When Lucille Ball found herself trying to end her contract with Harry Cohn at Columbia, after making The Fuller Brush Girl (50), she outfoxed him by agreeing to do a typical Katzman project titled The Magic Carpet (51), opposite handsome John Agar.
Most actors of quality would have said no, and Cohn had indeed expected her to refuse to do the picture, resulting in the cancellation of her contract, meaning he wouldn't have to pay her off . So not only did she do the picture in scarcely more than a week, but she was paid $85 000 for it, according to the terms of her contract, a hefty sum which ate heavily into Sam Katzman's budget.
The Jungle Jim films were formula fodder. They cost about $300 000 to produce, and grossed close to a million dollars. In fact, they were Katzman's most profitable fare. In the first three episodes, Weissmuller's animal companions were a pooch named Skipper and a crow named Caw-caw, played by Jimmy the Raven and trained by Curly Twiford. In Mark of the Gorilla, a chimp named Tamba made its first appearance, but only began to be viewed as a sidekick in Captive Girl. This was also the last film in which the terrier and the crow appeared.

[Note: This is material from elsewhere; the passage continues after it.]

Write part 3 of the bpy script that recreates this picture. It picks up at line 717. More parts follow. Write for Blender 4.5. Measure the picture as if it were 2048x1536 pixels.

Tamba was unfortunately killed during a fire at the World Jungle Compound. He was replaced by a chimp named Peggy, who kept the name Tamba and who also worked at Universal in Bonzo Goes to College, She earned for her owners about $25 000 a year. By 1952, the chimp was becoming a problem, beginning to bite people. In 1954, Peggy became pregnant and was replaced by another chimp, stage-named Kimba, who remained for the remainder of the series. When the television series was made, Tamba returned, but was played by Neal, who also appeared in shows like Rin Tin Tin and Circus Boy.
To double Weissmuller for fighting and diving scenes, long-time stuntman Paul Stader lent his professional hand, and wild animal trainer Melvin Koontz stepped in to fight lions, leopards and panthers when the real animals were needed. Tamba's trainer at the World Jungle Compound was Hank Craig, Peggy's Henry Tyndall.